* START Data segment *

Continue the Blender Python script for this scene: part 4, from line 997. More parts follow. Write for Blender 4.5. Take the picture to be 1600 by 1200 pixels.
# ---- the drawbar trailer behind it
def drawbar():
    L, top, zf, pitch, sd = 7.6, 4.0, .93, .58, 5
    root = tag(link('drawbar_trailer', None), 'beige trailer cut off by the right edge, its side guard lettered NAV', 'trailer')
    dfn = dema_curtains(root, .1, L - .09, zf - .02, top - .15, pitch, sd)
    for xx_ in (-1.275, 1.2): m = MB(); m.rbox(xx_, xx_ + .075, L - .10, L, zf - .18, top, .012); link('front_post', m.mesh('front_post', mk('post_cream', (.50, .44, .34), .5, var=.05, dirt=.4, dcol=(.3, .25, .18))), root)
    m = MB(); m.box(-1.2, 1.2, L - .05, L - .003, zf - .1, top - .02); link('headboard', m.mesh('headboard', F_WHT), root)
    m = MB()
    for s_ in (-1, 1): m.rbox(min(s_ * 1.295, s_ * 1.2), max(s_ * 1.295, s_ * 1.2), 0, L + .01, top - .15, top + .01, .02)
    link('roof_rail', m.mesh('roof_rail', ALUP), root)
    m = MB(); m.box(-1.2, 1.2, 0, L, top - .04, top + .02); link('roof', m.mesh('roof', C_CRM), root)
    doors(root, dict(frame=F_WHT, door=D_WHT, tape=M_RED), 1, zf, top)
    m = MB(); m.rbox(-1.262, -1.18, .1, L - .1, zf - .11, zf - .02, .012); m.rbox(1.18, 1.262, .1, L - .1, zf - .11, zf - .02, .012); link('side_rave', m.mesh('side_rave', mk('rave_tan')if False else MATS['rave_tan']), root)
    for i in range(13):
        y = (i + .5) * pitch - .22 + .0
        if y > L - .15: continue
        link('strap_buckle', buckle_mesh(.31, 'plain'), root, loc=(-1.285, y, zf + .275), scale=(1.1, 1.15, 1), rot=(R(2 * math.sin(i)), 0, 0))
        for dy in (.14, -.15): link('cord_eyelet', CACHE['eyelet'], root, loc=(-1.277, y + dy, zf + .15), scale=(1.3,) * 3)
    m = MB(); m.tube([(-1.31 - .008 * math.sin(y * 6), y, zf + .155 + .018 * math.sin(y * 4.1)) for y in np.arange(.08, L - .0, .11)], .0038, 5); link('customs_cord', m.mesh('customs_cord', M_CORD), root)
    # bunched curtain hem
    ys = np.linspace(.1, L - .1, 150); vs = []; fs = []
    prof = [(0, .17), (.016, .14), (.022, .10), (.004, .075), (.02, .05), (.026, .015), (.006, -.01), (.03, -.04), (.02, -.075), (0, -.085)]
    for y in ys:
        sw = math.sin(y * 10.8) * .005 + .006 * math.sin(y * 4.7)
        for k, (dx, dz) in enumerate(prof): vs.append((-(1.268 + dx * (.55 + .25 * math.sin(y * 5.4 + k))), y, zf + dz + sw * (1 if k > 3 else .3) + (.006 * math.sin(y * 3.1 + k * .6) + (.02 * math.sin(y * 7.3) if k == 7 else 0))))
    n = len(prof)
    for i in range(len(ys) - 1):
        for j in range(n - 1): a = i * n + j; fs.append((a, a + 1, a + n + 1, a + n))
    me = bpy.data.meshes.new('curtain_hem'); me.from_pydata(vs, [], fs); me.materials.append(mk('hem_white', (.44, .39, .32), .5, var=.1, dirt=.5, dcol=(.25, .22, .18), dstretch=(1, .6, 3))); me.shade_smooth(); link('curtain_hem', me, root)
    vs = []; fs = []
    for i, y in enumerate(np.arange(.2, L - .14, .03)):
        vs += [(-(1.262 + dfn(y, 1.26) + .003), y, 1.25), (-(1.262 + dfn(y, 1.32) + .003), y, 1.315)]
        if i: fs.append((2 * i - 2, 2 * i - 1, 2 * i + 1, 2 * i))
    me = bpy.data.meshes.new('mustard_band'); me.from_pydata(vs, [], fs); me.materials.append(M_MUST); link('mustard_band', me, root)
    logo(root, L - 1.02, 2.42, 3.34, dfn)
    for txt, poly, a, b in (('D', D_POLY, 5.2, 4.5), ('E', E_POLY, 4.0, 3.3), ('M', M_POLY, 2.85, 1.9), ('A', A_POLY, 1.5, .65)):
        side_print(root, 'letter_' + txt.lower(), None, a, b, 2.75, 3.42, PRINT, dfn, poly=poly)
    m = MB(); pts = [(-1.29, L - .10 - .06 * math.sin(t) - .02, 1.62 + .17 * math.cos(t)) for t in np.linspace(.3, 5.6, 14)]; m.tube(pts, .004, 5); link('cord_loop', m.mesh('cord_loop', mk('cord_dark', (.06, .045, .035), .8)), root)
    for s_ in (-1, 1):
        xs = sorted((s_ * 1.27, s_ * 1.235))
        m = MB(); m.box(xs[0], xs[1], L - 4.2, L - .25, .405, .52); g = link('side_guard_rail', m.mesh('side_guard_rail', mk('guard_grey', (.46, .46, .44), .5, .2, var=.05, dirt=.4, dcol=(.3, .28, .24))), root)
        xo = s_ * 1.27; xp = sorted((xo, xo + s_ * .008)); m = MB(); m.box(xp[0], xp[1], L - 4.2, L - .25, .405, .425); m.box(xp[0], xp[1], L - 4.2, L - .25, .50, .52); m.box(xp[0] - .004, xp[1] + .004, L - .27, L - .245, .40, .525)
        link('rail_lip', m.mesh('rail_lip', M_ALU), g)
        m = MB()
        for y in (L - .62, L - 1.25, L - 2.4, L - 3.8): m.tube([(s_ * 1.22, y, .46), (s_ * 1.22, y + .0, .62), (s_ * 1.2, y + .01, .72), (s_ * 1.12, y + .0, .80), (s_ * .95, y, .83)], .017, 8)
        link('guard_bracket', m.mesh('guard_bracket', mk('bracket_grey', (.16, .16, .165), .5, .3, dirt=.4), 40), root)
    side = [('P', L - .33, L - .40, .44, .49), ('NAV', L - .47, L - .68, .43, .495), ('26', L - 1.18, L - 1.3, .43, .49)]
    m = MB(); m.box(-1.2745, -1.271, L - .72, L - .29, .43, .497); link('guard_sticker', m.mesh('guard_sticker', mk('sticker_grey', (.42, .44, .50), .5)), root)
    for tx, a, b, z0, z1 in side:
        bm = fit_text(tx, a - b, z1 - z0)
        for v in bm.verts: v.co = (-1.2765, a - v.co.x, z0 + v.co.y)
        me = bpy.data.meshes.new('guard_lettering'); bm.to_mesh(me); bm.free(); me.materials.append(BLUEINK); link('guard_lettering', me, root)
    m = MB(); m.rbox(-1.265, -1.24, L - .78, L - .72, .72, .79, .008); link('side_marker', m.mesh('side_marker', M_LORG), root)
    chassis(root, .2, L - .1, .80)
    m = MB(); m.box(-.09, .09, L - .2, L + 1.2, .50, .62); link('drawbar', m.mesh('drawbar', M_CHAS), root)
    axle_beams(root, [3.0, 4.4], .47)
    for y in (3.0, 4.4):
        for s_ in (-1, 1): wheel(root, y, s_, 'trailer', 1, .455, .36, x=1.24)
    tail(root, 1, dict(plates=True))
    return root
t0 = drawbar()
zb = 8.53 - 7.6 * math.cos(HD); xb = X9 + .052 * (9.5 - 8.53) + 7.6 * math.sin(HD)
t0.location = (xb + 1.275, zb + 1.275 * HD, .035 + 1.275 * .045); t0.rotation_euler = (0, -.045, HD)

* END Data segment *

=== Written task ===
All of the data shown above must be copied exactly.

=== Solution for this exercise ===
Continue the Blender Python script for this scene: part 4, from line 997. More parts follow. Write for Blender 4.5. Take the picture to be 1600 by 1200 pixels.
# ---- the drawbar trailer behind it
def drawbar():
    L, top, zf, pitch, sd = 7.6, 4.0, .93, .58, 5
    root = tag(link('drawbar_trailer', None), 'beige trailer cut off by the right edge, its side guard lettered NAV', 'trailer')
    dfn = dema_curtains(root, .1, L - .09, zf - .02, top - .15, pitch, sd)
    for xx_ in (-1.275, 1.2): m = MB(); m.rbox(xx_, xx_ + .075, L - .10, L, zf - .18, top, .012); link('front_post', m.mesh('front_post', mk('post_cream', (.50, .44, .34), .5, var=.05, dirt=.4, dcol=(.3, .25, .18))), root)
    m = MB(); m.box(-1.2, 1.2, L - .05, L - .003, zf - .1, top - .02); link('headboard', m.mesh('headboard', F_WHT), root)
    m = MB()
    for s_ in (-1, 1): m.rbox(min(s_ * 1.295, s_ * 1.2), max(s_ * 1.295, s_ * 1.2), 0, L + .01, top - .15, top + .01, .02)
    link('roof_rail', m.mesh('roof_rail', ALUP), root)
    m = MB(); m.box(-1.2, 1.2, 0, L, top - .04, top + .02); link('roof', m.mesh('roof', C_CRM), root)
    doors(root, dict(frame=F_WHT, door=D_WHT, tape=M_RED), 1, zf, top)
    m = MB(); m.rbox(-1.262, -1.18, .1, L - .1, zf - .11, zf - .02, .012); m.rbox(1.18, 1.262, .1, L - .1, zf - .11, zf - .02, .012); link('side_rave', m.mesh('side_rave', mk('rave_tan')if False else MATS['rave_tan']), root)
    for i in range(13):
        y = (i + .5) * pitch - .22 + .0
        if y > L - .15: continue
        link('strap_buckle', buckle_mesh(.31, 'plain'), root, loc=(-1.285, y, zf + .275), scale=(1.1, 1.15, 1), rot=(R(2 * math.sin(i)), 0, 0))
        for dy in (.14, -.15): link('cord_eyelet', CACHE['eyelet'], root, loc=(-1.277, y + dy, zf + .15), scale=(1.3,) * 3)
    m = MB(); m.tube([(-1.31 - .008 * math.sin(y * 6), y, zf + .155 + .018 * math.sin(y * 4.1)) for y in np.arange(.08, L - .0, .11)], .0038, 5); link('customs_cord', m.mesh('customs_cord', M_CORD), root)
    # bunched curtain hem
    ys = np.linspace(.1, L - .1, 150); vs = []; fs = []
    prof = [(0, .17), (.016, .14), (.022, .10), (.004, .075), (.02, .05), (.026, .015), (.006, -.01), (.03, -.04), (.02, -.075), (0, -.085)]
    for y in ys:
        sw = math.sin(y * 10.8) * .005 + .006 * math.sin(y * 4.7)
        for k, (dx, dz) in enumerate(prof): vs.append((-(1.268 + dx * (.55 + .25 * math.sin(y * 5.4 + k))), y, zf + dz + sw * (1 if k > 3 else .3) + (.006 * math.sin(y * 3.1 + k * .6) + (.02 * math.sin(y * 7.3) if k == 7 else 0))))
    n = len(prof)
    for i in range(len(ys) - 1):
        for j in range(n - 1): a = i * n + j; fs.append((a, a + 1, a + n + 1, a + n))
    me = bpy.data.meshes.new('curtain_hem'); me.from_pydata(vs, [], fs); me.materials.append(mk('hem_white', (.44, .39, .32), .5, var=.1, dirt=.5, dcol=(.25, .22, .18), dstretch=(1, .6, 3))); me.shade_smooth(); link('curtain_hem', me, root)
    vs = []; fs = []
    for i, y in enumerate(np.arange(.2, L - .14, .03)):
        vs += [(-(1.262 + dfn(y, 1.26) + .003), y, 1.25), (-(1.262 + dfn(y, 1.32) + .003), y, 1.315)]
        if i: fs.append((2 * i - 2, 2 * i - 1, 2 * i + 1, 2 * i))
    me = bpy.data.meshes.new('mustard_band'); me.from_pydata(vs, [], fs); me.materials.append(M_MUST); link('mustard_band', me, root)
    logo(root, L - 1.02, 2.42, 3.34, dfn)
    for txt, poly, a, b in (('D', D_POLY, 5.2, 4.5), ('E', E_POLY, 4.0, 3.3), ('M', M_POLY, 2.85, 1.9), ('A', A_POLY, 1.5, .65)):
        side_print(root, 'letter_' + txt.lower(), None, a, b, 2.75, 3.42, PRINT, dfn, poly=poly)
    m = MB(); pts = [(-1.29, L - .10 - .06 * math.sin(t) - .02, 1.62 + .17 * math.cos(t)) for t in np.linspace(.3, 5.6, 14)]; m.tube(pts, .004, 5); link('cord_loop', m.mesh('cord_loop', mk('cord_dark', (.06, .045, .035), .8)), root)
    for s_ in (-1, 1):
        xs = sorted((s_ * 1.27, s_ * 1.235))
        m = MB(); m.box(xs[0], xs[1], L - 4.2, L - .25, .405, .52); g = link('side_guard_rail', m.mesh('side_guard_rail', mk('guard_grey', (.46, .46, .44), .5, .2, var=.05, dirt=.4, dcol=(.3, .28, .24))), root)
        xo = s_ * 1.27; xp = sorted((xo, xo + s_ * .008)); m = MB(); m.box(xp[0], xp[1], L - 4.2, L - .25, .405, .425); m.box(xp[0], xp[1], L - 4.2, L - .25, .50, .52); m.box(xp[0] - .004, xp[1] + .004, L - .27, L - .245, .40, .525)
        link('rail_lip', m.mesh('rail_lip', M_ALU), g)
        m = MB()
        for y in (L - .62, L - 1.25, L - 2.4, L - 3.8): m.tube([(s_ * 1.22, y, .46), (s_ * 1.22, y + .0, .62), (s_ * 1.2, y + .01, .72), (s_ * 1.12, y + .0, .80), (s_ * .95, y, .83)], .017, 8)
        link('guard_bracket', m.mesh('guard_bracket', mk('bracket_grey', (.16, .16, .165), .5, .3, dirt=.4), 40), root)
    side = [('P', L - .33, L - .40, .44, .49), ('NAV', L - .47, L - .68, .43, .495), ('26', L - 1.18, L - 1.3, .43, .49)]
    m = MB(); m.box(-1.2745, -1.271, L - .72, L - .29, .43, .497); link('guard_sticker', m.mesh('guard_sticker', mk('sticker_grey', (.42, .44, .50), .5)), root)
    for tx, a, b, z0, z1 in side:
        bm = fit_text(tx, a - b, z1 - z0)
        for v in bm.verts: v.co = (-1.2765, a - v.co.x, z0 + v.co.y)
        me = bpy.data.meshes.new('guard_lettering'); bm.to_mesh(me); bm.free(); me.materials.append(BLUEINK); link('guard_lettering', me, root)
    m = MB(); m.rbox(-1.265, -1.24, L - .78, L - .72, .72, .79, .008); link('side_marker', m.mesh('side_marker', M_LORG), root)
    chassis(root, .2, L - .1, .80)
    m = MB(); m.box(-.09, .09, L - .2, L + 1.2, .50, .62); link('drawbar', m.mesh('drawbar', M_CHAS), root)
    axle_beams(root, [3.0, 4.4], .47)
    for y in (3.0, 4.4):
        for s_ in (-1, 1): wheel(root, y, s_, 'trailer', 1, .455, .36, x=1.24)
    tail(root, 1, dict(plates=True))
    return root
t0 = drawbar()
zb = 8.53 - 7.6 * math.cos(HD); xb = X9 + .052 * (9.5 - 8.53) + 7.6 * math.sin(HD)
t0.location = (xb + 1.275, zb + 1.275 * HD, .035 + 1.275 * .045); t0.rotation_euler = (0, -.045, HD)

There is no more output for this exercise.